Three years ago, when Calvin Smith took over The Innovation Network, the internal innovation initiative at the data storage and software giant EMC Corp., he identified a challenge that he felt could prove fatal to the program. “We had an innovation conference that was building morale and excitement,” Smith explains. “We were getting lots of ideas from employees. But if somebody asked, ‘What is happening with those ideas?’ the answer was typically silence, which is not a good thing.”
So here’s how Smith and his team shook things up.
1. Sharpen the Mission
The team is situated within the Office of the Chief Technology Officer at EMC. Its initial mission statement was “fostering the creation of high-value ideas for the company.” Smith changed it to “fostering the creation and delivery of high-value ideas for the company,” with a big emphasis on “delivery.”

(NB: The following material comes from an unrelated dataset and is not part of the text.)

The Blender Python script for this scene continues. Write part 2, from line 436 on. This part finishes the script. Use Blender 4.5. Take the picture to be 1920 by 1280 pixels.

2. Let the Business Units Set out Challenges
In the past, the Office of the CTO sought good ideas from employees. Now, however, they’ve switched to the “Sponsored Model.” Instead of casting a single wide net for ideas, EMC now asks executive “Sponsors” across all business units and functions like marketing or HR to lay out problems or challenges that they’d like to see employees work on. “That lets the business units set the course for the types of ideas they’re looking for,” Smith says. “This year, we had 26 different sponsored challenges.”
3. Create Some Structure
Even when ideas won recognition or awards in the past, Smith says that the next steps weren’t clear. So he and his team created a series of seven steps called “Incubation Readiness Levels,” or IRLs, that guide ideas from concept to customer use. “First we create a framework of a business case, then a proof of concept, then a requirements document, and so on,” Smith says. “At the end of the IRLs, assuming that the idea continues to successfully complete each one, we hand a product, service, solution, or process improvement back to the business unit or sponsoring organization that originally chose the idea as a winner.” (Some of the IRL stages are shown below in gray; the blue markers detail the earlier stages of the ideas challenge.)
4. Money Matters
Smith’s team has its own incubation fund that it manages. “We expect employees to look at their sponsors [in the functional groups or business units] as a venture capitalist or an angel investor, and we walk them through a process to convince those backers to give them funding going forward,” Smith says. “But sometimes, the interest in their ideas may wane after a period of time due to shifting priorities, so it’s good for us to have a separate, additional budget to keep those ideas moving forward, even if the business unit decides it is no longer of strategic importance. We can keep it alive when we feel it really matters to the company.”
5. Cut a Higher Profile
In earlier years, when EMC conducted idea competitions, it didn’t share externally what any of the winning ideas were. “It was tough to get approval for that,” Smith says. But, over the last two years, that has changed. “We’ve really pushed as hard as we can to allow this to go out externally,” he says. “The quiet, skunkworks approach is very old-school. If you don’t share with people how you’re innovating, and the exciting concepts you’re coming up with, people can view you as a laggard, a me-too company.” Part of the solution, he adds, was to apply for patents for all of the challenge’s most promising ideas. “All of the 27 winners are pretty well-protected from a legal standpoint,” Smith samark.
In terms of what happens next for the program, Smith says that employees submitted 5200 responses to the challenges this year. “We know that there are tons of great ideas being passed up, just because some may feel more meaningful for a particular executive or group in this time period,” he says. “But in cases where the technology isn’t ready yet, or the business unit isn’t ready, we’re building additional flanking programs to allow some of those ideas to be pushed forward outside of the Innovation Roadmap and current organic innovation structure at EMC.”